The above case is highly improbable. It is highly likely that if this situation happens, the 1.5million tonnes of paper gold which is equivalent to 70T$, more than the global GDP, will be gone. This will cause a major disturbance in the Economic health of the world. It is highly likely that we will plunge into a crisis situation.

Because of this consequence to the world economy, the price of gold will never be allowed to drop so low that mines start closing down, or people wanting physical are not able to get their physical easily. The price will drop when the crisis happens, in that case lots of paper investments will become worthless, including paper gold. Note: Stocks are not paper investments, but you do need to have the papers in your possession. The crisis will happen overnight as it is a consequence of loss of confidence, which happens overnight.

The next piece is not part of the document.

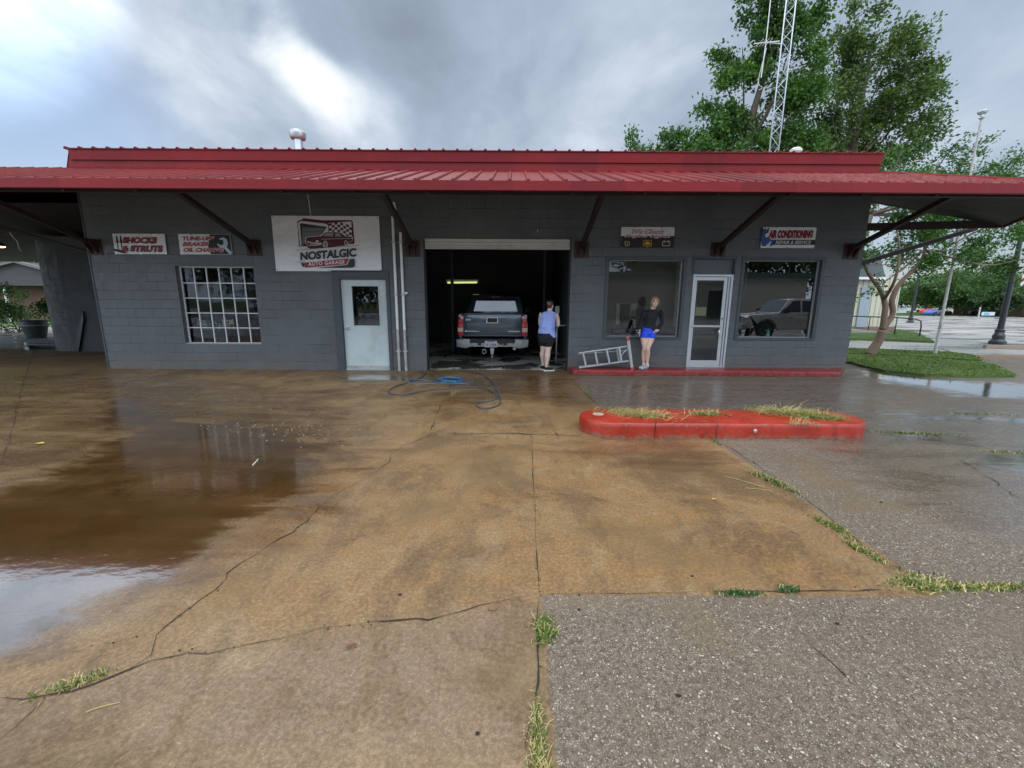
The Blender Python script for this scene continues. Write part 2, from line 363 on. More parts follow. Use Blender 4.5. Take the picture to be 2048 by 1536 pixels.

Another issue is China. China is at present the largest producer and consumer of gold. It is actually turning into a black hole for gold. It has been buying a whole lot of gold via Hong Kong. It is also buying up large mines in South Africa and elsewhere. Rest assured it is not buying these mines to sell the gold in open market. China seems to be intent to have 10,000tons of gold as reserve. Once the effective production of gold (not including gold in Chinese control), gets too low, the economy is in trouble. The Chinese have already shown that they are now, not too much concerned about the economy going south. China was the country that bought US Treasuries in the last decade to allow the system to survive for so long. Since Sept 2011, it has stopped providing that support. Since then China's UST hoard has been reducing.

The countries worst affected by the economic downturn are US, UK and Japan, so these countries can help keep the price of gold up. Of these really US is the only one which can actually do something about it. It seems Europe has also given up. There was no surge in the price of gold before the 4th Jan ECB's quarterly update.

My estimate for the crisis is between 2 to 5 years. Possibly earlier than later. It seems to me that UK will be the first to plunge into crisis, and then trigger the rest.